平易近人的兩段...
第五章
9
But I think the main mistake of Mr. Wells's philosophy is a somewhat deeper one, one that he expresses in a very entertaining manner in the introductory part of the new Utopia. His philosophy in some sense amounts to a denial of the possibility of philosophy itself. At least, he maintains that there are no secure and reliable ideas upon which we can rest with a final mental satisfaction. It will be both clearer, however, and more amusing to quote Mr. Wells himself.
但我想威爾斯哲學思維中最大的錯謬其實遠比上述要更為深入,這錯誤清晰呈現於他對新烏托邦那極富娛樂效果的引言中。某種角度來看,他的哲學觀指向對哲學本身存在的可能性的否定,至少,他認為並不存在讓我們足以感到心靈安適滿足的穩定可靠思想,在此引用威爾斯自己的話,應該能將這點表現得更為清楚,也更為有趣。
10
He says, "Nothing endures, nothing is precise and certain (except the mind of a pedant).... Being indeed!—there is no being, but a universal becoming of individualities, and Plato turned his back on truth when he turned towards his museum of specific ideals." Mr. Wells says, again, "There is no abiding thing in what we know. We change from weaker to stronger lights, and each more powerful light pierces our hitherto opaque foundations and reveals fresh and different opacities below." Now, when Mr.

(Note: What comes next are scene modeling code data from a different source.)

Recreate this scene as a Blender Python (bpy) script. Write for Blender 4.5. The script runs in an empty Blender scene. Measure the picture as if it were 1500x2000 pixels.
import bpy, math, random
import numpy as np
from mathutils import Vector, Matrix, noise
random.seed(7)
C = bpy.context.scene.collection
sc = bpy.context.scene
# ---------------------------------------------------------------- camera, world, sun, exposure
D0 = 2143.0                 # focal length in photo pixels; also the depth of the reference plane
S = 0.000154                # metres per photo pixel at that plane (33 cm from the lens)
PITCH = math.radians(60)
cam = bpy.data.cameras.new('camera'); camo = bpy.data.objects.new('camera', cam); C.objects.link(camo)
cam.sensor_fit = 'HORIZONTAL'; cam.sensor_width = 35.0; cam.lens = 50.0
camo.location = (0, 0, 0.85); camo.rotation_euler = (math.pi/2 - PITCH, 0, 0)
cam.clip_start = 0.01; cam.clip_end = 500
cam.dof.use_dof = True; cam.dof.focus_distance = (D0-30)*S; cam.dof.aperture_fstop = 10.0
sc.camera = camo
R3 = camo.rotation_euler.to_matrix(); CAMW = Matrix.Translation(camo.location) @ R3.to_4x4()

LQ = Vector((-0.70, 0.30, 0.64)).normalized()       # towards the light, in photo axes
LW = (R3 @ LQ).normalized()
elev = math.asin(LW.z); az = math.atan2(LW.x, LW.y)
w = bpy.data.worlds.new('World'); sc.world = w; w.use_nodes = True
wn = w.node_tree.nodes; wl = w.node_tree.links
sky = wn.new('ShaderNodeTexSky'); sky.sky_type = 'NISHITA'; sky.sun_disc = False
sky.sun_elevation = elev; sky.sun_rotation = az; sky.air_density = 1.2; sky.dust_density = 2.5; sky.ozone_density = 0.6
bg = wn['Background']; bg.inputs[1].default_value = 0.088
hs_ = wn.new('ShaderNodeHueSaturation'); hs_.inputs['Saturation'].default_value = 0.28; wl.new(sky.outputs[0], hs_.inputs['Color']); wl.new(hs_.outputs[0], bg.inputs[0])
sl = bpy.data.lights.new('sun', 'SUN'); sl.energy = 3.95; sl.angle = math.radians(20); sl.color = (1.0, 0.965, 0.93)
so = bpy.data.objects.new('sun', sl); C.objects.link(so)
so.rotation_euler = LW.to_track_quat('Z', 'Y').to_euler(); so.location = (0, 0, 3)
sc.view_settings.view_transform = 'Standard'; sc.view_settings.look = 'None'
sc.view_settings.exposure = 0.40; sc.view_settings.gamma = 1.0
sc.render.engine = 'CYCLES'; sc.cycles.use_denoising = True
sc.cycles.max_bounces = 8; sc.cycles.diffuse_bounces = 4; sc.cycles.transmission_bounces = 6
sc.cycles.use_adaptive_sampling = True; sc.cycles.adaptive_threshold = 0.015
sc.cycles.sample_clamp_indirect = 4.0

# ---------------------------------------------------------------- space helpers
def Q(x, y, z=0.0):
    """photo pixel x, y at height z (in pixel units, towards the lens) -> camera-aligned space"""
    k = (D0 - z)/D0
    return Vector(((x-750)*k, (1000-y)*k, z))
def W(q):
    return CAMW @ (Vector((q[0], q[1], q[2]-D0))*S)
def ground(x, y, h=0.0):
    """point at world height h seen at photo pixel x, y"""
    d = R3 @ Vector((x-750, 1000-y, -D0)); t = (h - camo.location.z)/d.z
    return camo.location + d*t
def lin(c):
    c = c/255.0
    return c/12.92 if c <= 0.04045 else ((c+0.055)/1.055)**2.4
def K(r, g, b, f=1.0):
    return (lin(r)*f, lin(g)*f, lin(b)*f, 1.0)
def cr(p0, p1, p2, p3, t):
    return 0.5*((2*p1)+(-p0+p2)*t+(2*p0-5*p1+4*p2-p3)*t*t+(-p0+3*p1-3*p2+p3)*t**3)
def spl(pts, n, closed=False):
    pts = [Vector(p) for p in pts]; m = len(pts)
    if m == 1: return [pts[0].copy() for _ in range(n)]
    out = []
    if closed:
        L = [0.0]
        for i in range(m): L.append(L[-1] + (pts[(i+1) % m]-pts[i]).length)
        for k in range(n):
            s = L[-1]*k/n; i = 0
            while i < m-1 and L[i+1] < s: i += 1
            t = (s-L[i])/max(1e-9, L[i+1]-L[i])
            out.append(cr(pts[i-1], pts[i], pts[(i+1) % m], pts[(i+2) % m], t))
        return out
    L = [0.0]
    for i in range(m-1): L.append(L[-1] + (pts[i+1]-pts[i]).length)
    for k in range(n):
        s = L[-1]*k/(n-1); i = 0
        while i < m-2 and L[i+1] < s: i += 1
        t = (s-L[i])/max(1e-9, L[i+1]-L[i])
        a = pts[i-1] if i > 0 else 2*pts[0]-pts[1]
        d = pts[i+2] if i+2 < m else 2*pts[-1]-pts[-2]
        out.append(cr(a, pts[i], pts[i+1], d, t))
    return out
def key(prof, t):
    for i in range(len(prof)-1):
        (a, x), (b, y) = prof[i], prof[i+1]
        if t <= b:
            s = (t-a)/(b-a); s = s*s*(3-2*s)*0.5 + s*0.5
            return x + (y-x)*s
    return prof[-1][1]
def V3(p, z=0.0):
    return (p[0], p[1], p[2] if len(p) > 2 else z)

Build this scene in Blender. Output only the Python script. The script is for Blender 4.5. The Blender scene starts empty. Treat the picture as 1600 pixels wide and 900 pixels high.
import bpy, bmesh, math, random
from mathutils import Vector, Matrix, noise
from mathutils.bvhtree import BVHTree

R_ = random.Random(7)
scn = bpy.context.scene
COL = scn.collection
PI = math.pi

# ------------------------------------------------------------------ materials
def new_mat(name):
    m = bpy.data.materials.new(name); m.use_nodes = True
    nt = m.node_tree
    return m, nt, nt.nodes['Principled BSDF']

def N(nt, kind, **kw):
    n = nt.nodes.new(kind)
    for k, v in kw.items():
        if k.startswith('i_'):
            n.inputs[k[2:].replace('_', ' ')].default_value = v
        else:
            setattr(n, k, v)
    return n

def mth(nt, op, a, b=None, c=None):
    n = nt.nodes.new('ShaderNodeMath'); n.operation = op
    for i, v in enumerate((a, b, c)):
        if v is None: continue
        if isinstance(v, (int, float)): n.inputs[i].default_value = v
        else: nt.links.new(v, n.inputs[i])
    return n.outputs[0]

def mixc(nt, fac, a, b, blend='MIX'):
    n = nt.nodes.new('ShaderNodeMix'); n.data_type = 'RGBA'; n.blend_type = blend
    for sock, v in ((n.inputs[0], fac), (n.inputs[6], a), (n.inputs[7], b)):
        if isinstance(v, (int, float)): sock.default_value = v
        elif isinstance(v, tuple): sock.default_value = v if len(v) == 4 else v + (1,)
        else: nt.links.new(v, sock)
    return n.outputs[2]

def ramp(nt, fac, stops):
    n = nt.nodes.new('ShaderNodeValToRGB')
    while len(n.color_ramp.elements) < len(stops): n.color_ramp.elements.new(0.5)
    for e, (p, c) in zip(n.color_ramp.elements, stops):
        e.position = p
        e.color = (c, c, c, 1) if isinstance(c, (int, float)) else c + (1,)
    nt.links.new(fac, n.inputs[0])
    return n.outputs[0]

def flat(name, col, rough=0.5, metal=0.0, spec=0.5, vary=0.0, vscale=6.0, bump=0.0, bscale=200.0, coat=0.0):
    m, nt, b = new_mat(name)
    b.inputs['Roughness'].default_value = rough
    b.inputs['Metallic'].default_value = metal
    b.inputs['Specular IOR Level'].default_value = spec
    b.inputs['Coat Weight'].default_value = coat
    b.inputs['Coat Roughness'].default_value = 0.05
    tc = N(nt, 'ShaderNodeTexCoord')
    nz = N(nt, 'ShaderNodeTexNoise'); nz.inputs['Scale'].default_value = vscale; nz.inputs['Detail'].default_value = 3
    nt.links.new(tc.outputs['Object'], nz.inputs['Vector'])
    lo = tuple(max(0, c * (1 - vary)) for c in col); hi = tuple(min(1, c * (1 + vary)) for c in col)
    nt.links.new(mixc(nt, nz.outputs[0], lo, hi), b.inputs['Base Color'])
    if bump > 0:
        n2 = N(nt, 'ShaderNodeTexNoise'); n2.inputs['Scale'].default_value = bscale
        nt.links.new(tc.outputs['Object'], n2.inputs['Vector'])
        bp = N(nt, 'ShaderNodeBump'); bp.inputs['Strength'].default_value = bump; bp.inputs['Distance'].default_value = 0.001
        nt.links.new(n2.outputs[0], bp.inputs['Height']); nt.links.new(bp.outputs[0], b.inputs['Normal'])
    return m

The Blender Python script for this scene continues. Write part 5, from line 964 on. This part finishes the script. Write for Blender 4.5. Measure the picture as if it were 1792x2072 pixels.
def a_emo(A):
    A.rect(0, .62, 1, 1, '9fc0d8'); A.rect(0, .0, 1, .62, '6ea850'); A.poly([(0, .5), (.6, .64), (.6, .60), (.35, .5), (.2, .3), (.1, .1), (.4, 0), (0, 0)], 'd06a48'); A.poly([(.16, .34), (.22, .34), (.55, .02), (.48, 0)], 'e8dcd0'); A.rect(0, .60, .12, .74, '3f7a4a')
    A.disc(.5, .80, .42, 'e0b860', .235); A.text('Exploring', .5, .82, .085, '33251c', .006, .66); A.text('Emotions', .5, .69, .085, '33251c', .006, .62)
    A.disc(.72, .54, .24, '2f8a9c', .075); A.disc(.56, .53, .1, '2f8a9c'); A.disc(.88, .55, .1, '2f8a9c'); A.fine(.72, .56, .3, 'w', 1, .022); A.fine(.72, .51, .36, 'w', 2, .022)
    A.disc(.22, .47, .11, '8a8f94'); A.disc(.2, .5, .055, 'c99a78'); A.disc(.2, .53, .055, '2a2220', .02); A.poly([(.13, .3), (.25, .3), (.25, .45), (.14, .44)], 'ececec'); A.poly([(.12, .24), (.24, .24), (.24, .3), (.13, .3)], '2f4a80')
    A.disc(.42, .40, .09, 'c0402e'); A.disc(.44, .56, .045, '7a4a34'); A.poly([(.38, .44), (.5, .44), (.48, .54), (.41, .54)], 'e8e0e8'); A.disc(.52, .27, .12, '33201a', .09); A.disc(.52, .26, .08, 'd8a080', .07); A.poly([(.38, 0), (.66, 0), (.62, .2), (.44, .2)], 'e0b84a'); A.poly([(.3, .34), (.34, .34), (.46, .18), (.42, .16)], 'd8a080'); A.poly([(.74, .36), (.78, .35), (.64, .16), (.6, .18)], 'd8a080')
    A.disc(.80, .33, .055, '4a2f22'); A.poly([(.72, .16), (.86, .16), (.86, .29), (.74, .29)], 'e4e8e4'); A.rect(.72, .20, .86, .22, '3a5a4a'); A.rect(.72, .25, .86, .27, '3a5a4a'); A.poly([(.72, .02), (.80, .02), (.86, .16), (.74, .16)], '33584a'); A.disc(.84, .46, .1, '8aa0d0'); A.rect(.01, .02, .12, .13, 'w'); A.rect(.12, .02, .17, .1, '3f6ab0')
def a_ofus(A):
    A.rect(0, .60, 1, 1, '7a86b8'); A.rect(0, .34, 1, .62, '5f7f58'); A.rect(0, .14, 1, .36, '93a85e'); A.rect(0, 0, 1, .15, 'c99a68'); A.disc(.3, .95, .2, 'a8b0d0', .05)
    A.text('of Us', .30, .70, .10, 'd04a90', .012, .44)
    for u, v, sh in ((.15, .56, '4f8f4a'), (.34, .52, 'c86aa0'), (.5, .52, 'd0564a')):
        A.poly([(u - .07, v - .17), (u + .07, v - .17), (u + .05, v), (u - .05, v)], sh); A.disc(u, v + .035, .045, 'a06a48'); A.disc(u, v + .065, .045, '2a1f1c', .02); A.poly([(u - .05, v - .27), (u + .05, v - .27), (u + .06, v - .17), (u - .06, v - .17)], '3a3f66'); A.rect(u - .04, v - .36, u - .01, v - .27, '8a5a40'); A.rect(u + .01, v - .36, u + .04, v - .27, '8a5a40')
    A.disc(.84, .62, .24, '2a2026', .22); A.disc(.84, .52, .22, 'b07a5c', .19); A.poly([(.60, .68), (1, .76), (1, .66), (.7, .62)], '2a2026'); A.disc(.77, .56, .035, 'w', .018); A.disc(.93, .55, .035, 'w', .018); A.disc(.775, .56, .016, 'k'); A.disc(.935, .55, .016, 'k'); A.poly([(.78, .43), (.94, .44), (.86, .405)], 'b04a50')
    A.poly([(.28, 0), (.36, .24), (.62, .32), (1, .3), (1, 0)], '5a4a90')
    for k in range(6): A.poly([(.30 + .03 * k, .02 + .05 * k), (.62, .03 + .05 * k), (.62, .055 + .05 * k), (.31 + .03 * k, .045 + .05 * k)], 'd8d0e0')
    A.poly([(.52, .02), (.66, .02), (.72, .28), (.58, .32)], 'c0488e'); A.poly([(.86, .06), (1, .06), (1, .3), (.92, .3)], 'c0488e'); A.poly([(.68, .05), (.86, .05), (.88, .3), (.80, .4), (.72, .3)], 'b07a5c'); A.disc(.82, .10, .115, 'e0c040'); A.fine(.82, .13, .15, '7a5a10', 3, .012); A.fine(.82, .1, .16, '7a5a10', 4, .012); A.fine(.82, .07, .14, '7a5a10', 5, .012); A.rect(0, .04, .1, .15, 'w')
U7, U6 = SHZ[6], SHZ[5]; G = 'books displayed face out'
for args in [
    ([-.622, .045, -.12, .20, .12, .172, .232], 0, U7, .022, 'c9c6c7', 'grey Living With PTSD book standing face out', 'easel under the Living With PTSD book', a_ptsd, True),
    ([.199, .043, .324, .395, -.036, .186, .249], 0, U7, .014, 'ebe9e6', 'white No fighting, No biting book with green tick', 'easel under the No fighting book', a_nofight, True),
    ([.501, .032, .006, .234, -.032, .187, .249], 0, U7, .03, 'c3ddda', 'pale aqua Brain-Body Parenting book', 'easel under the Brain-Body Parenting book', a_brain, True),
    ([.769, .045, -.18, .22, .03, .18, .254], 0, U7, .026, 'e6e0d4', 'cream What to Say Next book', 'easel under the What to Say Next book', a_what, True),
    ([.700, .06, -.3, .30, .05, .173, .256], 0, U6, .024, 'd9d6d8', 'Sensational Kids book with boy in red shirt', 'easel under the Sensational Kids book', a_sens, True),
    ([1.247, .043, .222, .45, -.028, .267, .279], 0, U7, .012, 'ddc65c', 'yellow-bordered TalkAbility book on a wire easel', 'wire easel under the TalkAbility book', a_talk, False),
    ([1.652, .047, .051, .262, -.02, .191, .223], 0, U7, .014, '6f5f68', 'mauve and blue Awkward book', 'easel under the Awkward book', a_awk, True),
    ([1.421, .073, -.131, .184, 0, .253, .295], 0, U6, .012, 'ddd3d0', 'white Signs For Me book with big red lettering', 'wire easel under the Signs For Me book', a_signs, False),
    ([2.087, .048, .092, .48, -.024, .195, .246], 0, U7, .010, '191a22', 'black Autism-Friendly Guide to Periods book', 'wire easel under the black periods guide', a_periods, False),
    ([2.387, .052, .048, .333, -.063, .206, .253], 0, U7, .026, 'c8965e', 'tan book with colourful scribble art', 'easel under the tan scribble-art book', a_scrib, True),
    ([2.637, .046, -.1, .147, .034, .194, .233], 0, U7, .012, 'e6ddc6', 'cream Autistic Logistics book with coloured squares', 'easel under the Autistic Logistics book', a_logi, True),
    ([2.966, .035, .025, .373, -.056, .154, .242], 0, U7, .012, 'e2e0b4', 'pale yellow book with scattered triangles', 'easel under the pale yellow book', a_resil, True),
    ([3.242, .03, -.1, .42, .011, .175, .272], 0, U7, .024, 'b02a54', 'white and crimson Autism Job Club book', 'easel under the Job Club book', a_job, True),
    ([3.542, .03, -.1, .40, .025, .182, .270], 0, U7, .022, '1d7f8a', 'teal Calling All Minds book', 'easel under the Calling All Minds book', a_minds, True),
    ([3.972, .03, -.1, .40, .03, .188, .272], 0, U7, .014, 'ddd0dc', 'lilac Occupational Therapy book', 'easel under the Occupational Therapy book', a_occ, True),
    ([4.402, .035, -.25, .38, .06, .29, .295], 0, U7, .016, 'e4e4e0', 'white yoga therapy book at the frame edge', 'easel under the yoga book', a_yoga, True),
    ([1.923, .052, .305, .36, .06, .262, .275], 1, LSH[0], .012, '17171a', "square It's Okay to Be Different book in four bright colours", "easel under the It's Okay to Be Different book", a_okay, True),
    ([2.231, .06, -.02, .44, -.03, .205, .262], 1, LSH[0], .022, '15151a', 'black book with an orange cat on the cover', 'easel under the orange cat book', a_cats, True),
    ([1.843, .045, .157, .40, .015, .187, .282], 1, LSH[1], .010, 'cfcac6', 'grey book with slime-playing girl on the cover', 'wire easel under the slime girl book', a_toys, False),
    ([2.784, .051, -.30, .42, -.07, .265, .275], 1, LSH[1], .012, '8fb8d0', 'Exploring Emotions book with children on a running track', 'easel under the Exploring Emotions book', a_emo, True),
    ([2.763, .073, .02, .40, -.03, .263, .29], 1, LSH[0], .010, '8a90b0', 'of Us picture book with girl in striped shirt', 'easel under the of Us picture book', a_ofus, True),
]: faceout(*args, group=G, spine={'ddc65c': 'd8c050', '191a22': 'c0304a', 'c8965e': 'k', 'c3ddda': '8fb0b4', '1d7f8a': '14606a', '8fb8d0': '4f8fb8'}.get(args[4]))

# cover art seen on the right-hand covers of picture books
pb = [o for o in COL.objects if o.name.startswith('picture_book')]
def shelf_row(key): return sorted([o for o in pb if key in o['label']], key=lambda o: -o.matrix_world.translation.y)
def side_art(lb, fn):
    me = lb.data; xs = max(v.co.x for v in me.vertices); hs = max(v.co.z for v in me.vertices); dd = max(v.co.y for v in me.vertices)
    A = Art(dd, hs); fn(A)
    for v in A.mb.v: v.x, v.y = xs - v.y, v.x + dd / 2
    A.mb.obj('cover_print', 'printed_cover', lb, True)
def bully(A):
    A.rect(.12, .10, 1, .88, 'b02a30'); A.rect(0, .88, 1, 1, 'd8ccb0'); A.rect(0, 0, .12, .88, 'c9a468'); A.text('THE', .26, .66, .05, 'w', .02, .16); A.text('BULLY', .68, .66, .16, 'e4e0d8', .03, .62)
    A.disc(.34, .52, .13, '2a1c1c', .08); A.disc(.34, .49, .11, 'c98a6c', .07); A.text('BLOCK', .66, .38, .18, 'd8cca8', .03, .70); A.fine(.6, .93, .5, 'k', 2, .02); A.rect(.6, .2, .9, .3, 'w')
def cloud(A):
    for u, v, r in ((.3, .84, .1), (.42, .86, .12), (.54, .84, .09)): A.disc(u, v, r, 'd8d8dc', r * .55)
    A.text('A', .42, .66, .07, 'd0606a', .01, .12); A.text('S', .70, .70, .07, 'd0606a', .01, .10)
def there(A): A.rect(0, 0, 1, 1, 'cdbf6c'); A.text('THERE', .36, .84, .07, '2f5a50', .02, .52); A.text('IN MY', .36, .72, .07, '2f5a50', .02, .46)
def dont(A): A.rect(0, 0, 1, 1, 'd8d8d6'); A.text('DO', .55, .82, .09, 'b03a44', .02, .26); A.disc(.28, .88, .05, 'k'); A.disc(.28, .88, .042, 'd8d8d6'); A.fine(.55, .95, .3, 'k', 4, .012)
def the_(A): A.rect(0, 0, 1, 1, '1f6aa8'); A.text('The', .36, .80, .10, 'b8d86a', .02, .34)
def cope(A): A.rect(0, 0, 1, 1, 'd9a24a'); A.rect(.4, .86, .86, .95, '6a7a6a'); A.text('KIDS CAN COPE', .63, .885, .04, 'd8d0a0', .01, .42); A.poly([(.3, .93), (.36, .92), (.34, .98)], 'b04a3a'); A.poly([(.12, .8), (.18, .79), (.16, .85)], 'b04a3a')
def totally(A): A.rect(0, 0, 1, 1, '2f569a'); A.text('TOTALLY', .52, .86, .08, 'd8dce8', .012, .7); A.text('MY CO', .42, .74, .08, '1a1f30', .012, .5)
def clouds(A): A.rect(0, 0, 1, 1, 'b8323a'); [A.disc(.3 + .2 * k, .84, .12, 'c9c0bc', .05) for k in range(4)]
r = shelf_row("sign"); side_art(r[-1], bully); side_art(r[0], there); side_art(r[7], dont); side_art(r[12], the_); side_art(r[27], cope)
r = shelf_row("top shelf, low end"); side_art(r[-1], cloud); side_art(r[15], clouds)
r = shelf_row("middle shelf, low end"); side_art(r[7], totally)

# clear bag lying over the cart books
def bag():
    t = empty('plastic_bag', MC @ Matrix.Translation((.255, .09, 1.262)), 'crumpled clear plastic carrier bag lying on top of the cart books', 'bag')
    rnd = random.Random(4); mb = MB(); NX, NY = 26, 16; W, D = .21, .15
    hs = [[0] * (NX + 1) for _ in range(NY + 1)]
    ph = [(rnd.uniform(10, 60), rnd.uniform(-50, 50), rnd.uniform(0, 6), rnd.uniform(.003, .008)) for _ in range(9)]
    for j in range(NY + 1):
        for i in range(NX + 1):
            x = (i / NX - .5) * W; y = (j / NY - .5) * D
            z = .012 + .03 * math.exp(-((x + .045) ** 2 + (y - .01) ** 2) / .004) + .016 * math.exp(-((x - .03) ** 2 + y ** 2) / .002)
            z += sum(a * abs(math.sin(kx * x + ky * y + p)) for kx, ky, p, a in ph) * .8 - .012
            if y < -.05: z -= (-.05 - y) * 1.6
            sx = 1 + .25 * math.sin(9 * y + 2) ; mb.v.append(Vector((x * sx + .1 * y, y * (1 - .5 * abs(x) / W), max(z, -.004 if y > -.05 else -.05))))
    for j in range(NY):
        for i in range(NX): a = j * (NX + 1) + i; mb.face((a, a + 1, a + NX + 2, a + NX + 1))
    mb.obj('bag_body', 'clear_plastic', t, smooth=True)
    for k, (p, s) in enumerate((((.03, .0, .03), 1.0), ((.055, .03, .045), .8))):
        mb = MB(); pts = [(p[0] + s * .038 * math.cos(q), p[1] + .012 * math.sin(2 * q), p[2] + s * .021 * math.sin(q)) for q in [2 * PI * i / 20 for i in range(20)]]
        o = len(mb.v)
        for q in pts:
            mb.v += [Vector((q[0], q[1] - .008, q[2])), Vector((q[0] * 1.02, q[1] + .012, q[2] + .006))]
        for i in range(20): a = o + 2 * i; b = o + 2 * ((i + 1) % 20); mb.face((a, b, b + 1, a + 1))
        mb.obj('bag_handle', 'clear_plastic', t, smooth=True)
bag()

Wells says things like this, I speak with all respect when I say that he does not observe an evident mental distinction. It cannot be true that there is nothing abiding in what we know. For if that were so we should not know it all and should not call it knowledge. Our mental state may be very different from that of somebody else some thousands of years back; but it cannot be entirely different, or else we should not be conscious of a difference. Mr. Wells must surely realize the first and simplest of the paradoxes that sit by the springs of truth. He must surely see that the fact of two things being different implies that they are similar. The hare and the tortoise may differ in the quality of swiftness, but they must agree in the quality of motion. The swiftest hare cannot be swifter than an isosceles triangle or the idea of pinkness. When we say the hare moves faster, we say that the tortoise moves. And when we say of a thing that it moves, we say, without need of other words, that there are things that do not move. And even in the act of saying that things change, we say that there is something unchangeable.
他說:「無物長久存在,無物精準確實(老學究的心智除外)…真真確確的!沒有什麼是真真確確的,只有普世化的個體性,就連柏拉圖,當他轉向他那包羅各種觀點想法的博物館時,也轉離了真理。」接著他又說:「在我們所知的萬物中,沒有什麼是持久不變的,我們從弱光轉為強光,並隨著能量增強,這光穿透刺入我們至今為止不透光的表皮,曝露引出底層嶄新不同的另一層光阻。」當威爾斯這樣說的時候,我無意表達不敬,但他明顯漏失了一個心智特徵。在我們所知的萬物中不可能全無一物是持久不變的,因為倘若如此,我們不可能知道,也無法稱這認識為知識。我們的心智能力可能與幾千年前的古人差距甚大,但不可能完全不同,因倘若完全不同,我們也無法意識到這不同。威爾斯一定明白,最基礎、最簡單的悖論鄰近真理之泉。他也一定知道,如兩樣事物不同,意味著他們相似。兔子與烏龜可能在速度上有差異,但他們的動作本質相同。最快的兔子無法比等腰三角形或粉紅色快。當我們說兔子移動速度較快時,我們同時在說烏龜也會移動。當我們說某物會移動時,無需特別強調,大家都明白,這代表有些東西不會移動。即使當我們說有些事物改變時,也是在說有些事物不會改變。